Woe is me…Venezuela

So, you’ve probably noticed my lack of entries during our almost two month stint in Venezuela. Due in part to the excitement and activities planned with my husband’s thirteen siblings and extended family, but more out of frustration. Additional, as a country with a watchful eye, I have been reluctant to muse, or especially,  critique while still resting within its borders.

As gently as it can be stated, Venezuela would have not been on my list of places to visit, much less spend a significant amount of our trip in, had I not married a wonderful man from this incredibly complex country. I’m having a difficult time summing up my emotions when it comes to this place….The family reunion and welcoming to my husband’s family, the intrinsic value placed in/on family, and the outpouring of pride of country and political leaning all lend themselves to the side of Venezuela that I love. It is a diverse country, of land, of people, of wealth. It’s plights are many, and during our stint here we have been on the receiving end of many.

Locals jest that Venezuela is the “land of lines.” I concur, that it truly is. Police are not respected, stoplights have no meaning, and no matter where you go, there is a line to wait in before your arrival.
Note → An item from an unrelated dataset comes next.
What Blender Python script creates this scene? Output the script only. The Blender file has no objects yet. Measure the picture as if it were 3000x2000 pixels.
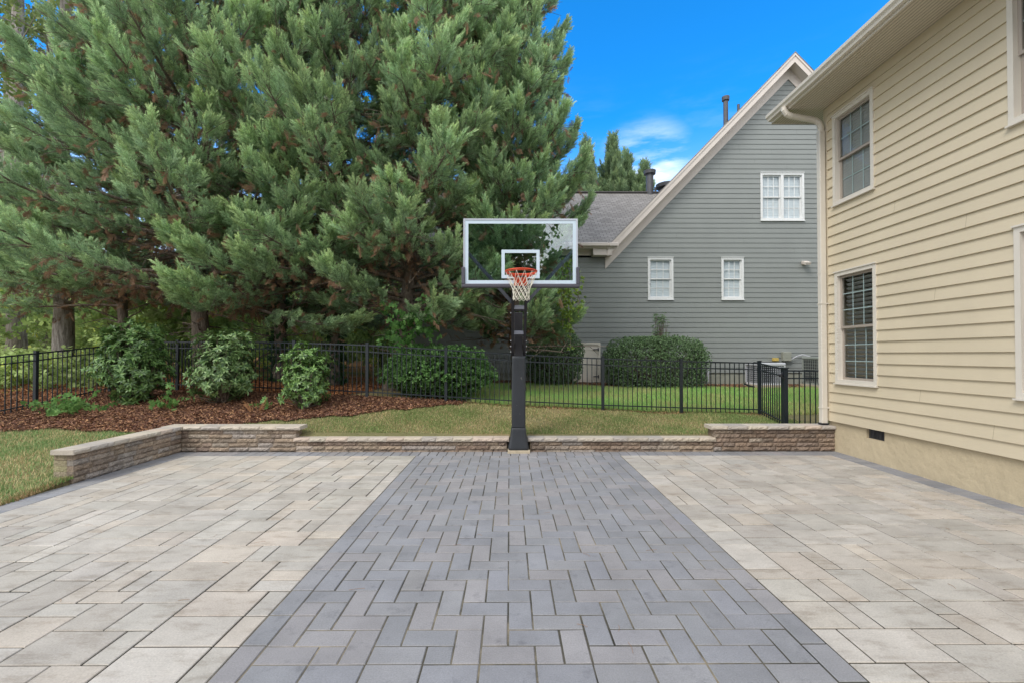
import bpy, math, random
import numpy as np
from mathutils import Vector, Matrix
R = math.radians
sc = bpy.context.scene

# ------------------------------------------------------------------ camera
CAMH = 1.78
cam_d = bpy.data.cameras.new("camera"); cam = bpy.data.objects.new("camera", cam_d)
sc.collection.objects.link(cam); sc.camera = cam
cam_d.sensor_width = 36; cam_d.lens = 16.0
cam_d.shift_y = 0.0065; cam_d.clip_start = 0.05; cam_d.clip_end = 600
cam.location = (0, 0, CAMH); cam.rotation_euler = (R(90.8), 0, R(-0.3))

# ------------------------------------------------------------------ world: sky with unseen clouds added behind and above the viewer
SUN_EL, SUN_AZ = 48.0, 222.0      # azimuth clockwise from +Y
W = bpy.data.worlds.new("World"); sc.world = W; W.use_nodes = True
nt = W.node_tree; N = nt.nodes; L = nt.links
for n in list(N): N.remove(n)
out = N.new("ShaderNodeOutputWorld"); bg = N.new("ShaderNodeBackground"); L.new(bg.outputs[0], out.inputs[0])
bg.inputs[1].default_value = 0.1
sky = N.new("ShaderNodeTexSky"); sky.sky_type = 'NISHITA'; sky.sun_disc = False
sky.sun_elevation = R(SUN_EL); sky.sun_rotation = R(SUN_AZ); sky.air_density = 1.0; sky.dust_density = 0.2; sky.ozone_density = 3.0
tint = N.new("ShaderNodeMix"); tint.data_type = 'RGBA'; tint.blend_type = 'MULTIPLY'; tint.inputs[0].default_value = 1.0
L.new(sky.outputs[0], tint.inputs[6]); tint.inputs[7].default_value = (0.12, 1.28, 2.1, 1)
geo = N.new("ShaderNodeNewGeometry")
tc = N.new("ShaderNodeTexCoord")
sep = N.new("ShaderNodeSeparateXYZ"); L.new(tc.outputs['Generated'], sep.inputs[0])
def mathn(op, a=None, b=None, c=None):
    m = N.new("ShaderNodeMath"); m.operation = op
    for i, x in enumerate((a, b, c)):
        if x is None: continue
        if isinstance(x, (int, float)): m.inputs[i].default_value = x
        else: L.new(x, m.inputs[i])
    return m.outputs[0]
def smooth(x, a, b, o0=0.0, o1=1.0):
    m = N.new("ShaderNodeMapRange"); m.interpolation_type = 'SMOOTHSTEP'
    L.new(x, m.inputs[0]); m.inputs[1].default_value = a; m.inputs[2].default_value = b
    m.inputs[3].default_value = o0; m.inputs[4].default_value = o1
    return m.outputs[0]
mapn = N.new("ShaderNodeMapping"); mapn.inputs['Scale'].default_value = (1.0, 1.0, 4.5); mapn.inputs['Rotation'].default_value = (0, R(18), 0); L.new(tc.outputs['Generated'], mapn.inputs[0])
nz = N.new("ShaderNodeTexNoise"); nz.inputs['Scale'].default_value = 5.0; nz.inputs['Detail'].default_value = 7; nz.inputs['Roughness'].default_value = .6
L.new(mapn.outputs[0], nz.inputs[0])
back = smooth(sep.outputs[1], 0.55, -0.05, 0.0, 1.0)                # unseen cloud deck added behind the viewer and overhead for soft light
# streaks low in the sky beyond the roofs
dd = N.new("ShaderNodeVectorMath"); dd.operation = 'DISTANCE'
L.new(tc.outputs['Generated'], dd.inputs[0]); dd.inputs[1].default_value = (0.27, 0.895, 0.355)
near = smooth(dd.outputs['Value'], 0.125, 0.02)
stre = mathn('MULTIPLY', near, smooth(nz.outputs[0], 0.32, 0.68, 0, .75))
low = mathn('MULTIPLY', smooth(sep.outputs[2], 0.55, 0.05), smooth(nz.outputs[0], 0.44, 0.72, 0, .35))
hzn = smooth(sep.outputs[2], 0.46, 0.04, 0, .8)
mask = mathn('MAXIMUM', mathn('MAXIMUM', mathn('MAXIMUM', back, stre), low), hzn)
mx = N.new("ShaderNodeMix"); mx.data_type = 'RGBA'
L.new(mask, mx.inputs[0]); L.new(tint.outputs[2], mx.inputs[6])
cl = N.new("ShaderNodeMix"); cl.data_type = 'RGBA'; L.new(smooth(nz.outputs[0], .3, .7), cl.inputs[0])
cl.inputs[6].default_value = (8.0, 8.6, 9.4, 1); cl.inputs[7].default_value = (10.6, 10.8, 11.0, 1)
L.new(cl.outputs[2], mx.inputs[7]); L.new(mx.outputs[2], bg.inputs[0])

sd = bpy.data.lights.new("sun", 'SUN'); sun = bpy.data.objects.new("sun", sd); sc.collection.objects.link(sun)
sd.energy = 1.35; sd.angle = R(28); sd.color = (1.0, .95, .87)
az, el = R(SUN_AZ), R(SUN_EL)
sdir = Vector((math.sin(az)*math.cos(el), math.cos(az)*math.cos(el), math.sin(el)))
sun.rotation_euler = sdir.to_track_quat('Z', 'Y').to_euler()
sc.view_settings.view_transform = 'Standard'; sc.view_settings.look = 'None'
sc.view_settings.exposure = 0.72; sc.view_settings.gamma = 1.0
sc.cycles.max_bounces = 10; sc.cycles.diffuse_bounces = 8; sc.cycles.transmission_bounces = 10; sc.cycles.transparent_max_bounces = 12

# ------------------------------------------------------------------ materials
def hexc(r, g, b):
    f = lambda c: (c/255/12.92 if c/255 <= .04045 else ((c/255+.055)/1.055)**2.4)
    return (f(r), f(g), f(b))
class Mat:
    def __init__(s, name, rough=.7, spec=.4, metal=0.0):
        s.m = bpy.data.materials.new(name); s.m.use_nodes = True
        s.nt = s.m.node_tree; s.N = s.nt.nodes; s.L = s.nt.links
        s.p = s.N["Principled BSDF"]; s.out = s.N["Material Output"]
        s.p.inputs['Roughness'].default_value = rough; s.p.inputs['Metallic'].default_value = metal
        s.p.inputs['Specular IOR Level'].default_value = spec
        s.tc = s.N.new("ShaderNodeTexCoord")
    def coord(s, scale=(1, 1, 1)):
        m = s.N.new("ShaderNodeMapping"); m.inputs['Scale'].default_value = scale
        s.L.new(s.tc.outputs['Object'], m.inputs[0]); return m.outputs[0]
    def noise(s, scale, detail=4, rough=.55, stretch=(1, 1, 1)):
        n = s.N.new("ShaderNodeTexNoise"); n.inputs['Scale'].default_value = scale
        n.inputs['Detail'].default_value = detail; n.inputs['Roughness'].default_value = rough
        s.L.new(s.coord(stretch), n.inputs[0]); return n.outputs[0]
    def ramp(s, fac, stops):
        r = s.N.new("ShaderNodeValToRGB"); e = r.color_ramp.elements
        while len(e) < len(stops): e.new(.5)
        for el_, (p, c) in zip(e, stops): el_.position = p; el_.color = (*c, 1) if len(c) == 3 else c
        s.L.new(fac, r.inputs[0]); return r.outputs[0]
    def mix(s, fac, a, b, mode='MIX'):
        m = s.N.new("ShaderNodeMix"); m.data_type = 'RGBA'; m.blend_type = mode
        for i, x in ((0, fac), (6, a), (7, b)):
            if isinstance(x, (int, float)): m.inputs[i].default_value = x
            elif isinstance(x, tuple): m.inputs[i].default_value = (*x, 1) if len(x) == 3 else x
            else: s.L.new(x, m.inputs[i])
        return m.outputs[2]
    def attr(s, name='col'):
        a = s.N.new("ShaderNodeAttribute"); a.attribute_name = name; return a.outputs['Color']
    def base(s, c):
        if isinstance(c, tuple): s.p.inputs['Base Color'].default_value = (*c, 1)
        else: s.L.new(c, s.p.inputs['Base Color'])
        return s
    def bump(s, h, strength=.3, dist=.01):
        b = s.N.new("ShaderNodeBump"); b.inputs['Strength'].default_value = strength; b.inputs['Distance'].default_value = dist
        s.L.new(h, b.inputs['Height']); s.L.new(b.outputs[0], s.p.inputs['Normal']); return s

def vary(name, c, amt=.15, scale=3, rough=.7, spec=.4, metal=0, bump=None, fine=60):
    m = Mat(name, rough, spec, metal)
    a = tuple(x*(1-amt) for x in c); b = tuple(min(1, x*(1+amt)) for x in c)
    col = m.ramp(m.noise(scale, 5, .6), [(.3, a), (.7, b)])
    col = m.mix(.35, col, m.ramp(m.noise(fine, 3), [(.3, a), (.7, b)]))
    m.base(col)
    if bump: m.bump(m.noise(bump[0], 4), bump[1], bump[2])
    return m

def attr_mat(name, rough=.7, spec=.35, n1=(6, .75, 1.15), n2=(70, .8, 1.15), bump=None):
    m = Mat(name, rough, spec)
    c = m.attr()
    c = m.mix(1.0, c, m.ramp(m.noise(n1[0], 5, .65), [(.3, (n1[1],)*3), (.7, (n1[2],)*3)]), 'MULTIPLY')
    c = m.mix(1.0, c, m.ramp(m.noise(n2[0], 3, .6), [(.3, (n2[1],)*3), (.7, (n2[2],)*3)]), 'MULTIPLY')
    m.base(c)
    if bump: m.bump(m.noise(bump[0], 5, .6), bump[1], bump[2])
    return m

def leaf_mat(name, rough=.55, spec=.3, trans=.3):
    m = Mat(name, rough, spec); c = m.attr(); m.base(c)
    t = m.N.new("ShaderNodeBsdfTranslucent"); m.L.new(c, t.inputs[0])
    mx_ = m.N.new("ShaderNodeMixShader"); mx_.inputs[0].default_value = trans
    m.L.new(m.p.outputs[0], mx_.inputs[1]); m.L.new(t.outputs[0], mx_.inputs[2]); m.L.new(mx_.outputs[0], m.out.inputs[0])
    return m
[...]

Without going into the specifics as to why, the current political situation in Venezuela is caliente, and very volatile.

While we are unable to acquire flights out of the country, I’m trying to remain positive. Our extended stay here has cut three weeks out of our itinerary, and is significantly altering our travel plans. Hopefully within the next week we will have a way out; to anywhere, and continue our adventure. For now, I’m going to try to reflect on the experiences and adventures we have enjoyed in Venezuela. Overlooking the negatives, (which I will try to address with more clarity at a later date,) there is magical culture, amazing beaches, good food, and the spiritual oasis that is the Amazon. I revel in diction and dictation, but find that if a place can render me speechless, it has found a home in my heart. Venezuela has its place. Image

Lake Maracaibo and the Maracaibo bridge. Though today, technically not a lake, it is the largest lake in Venezuela. The bridge, according to Wikipedia, is “the longest prestressed concrete bridge in the world.”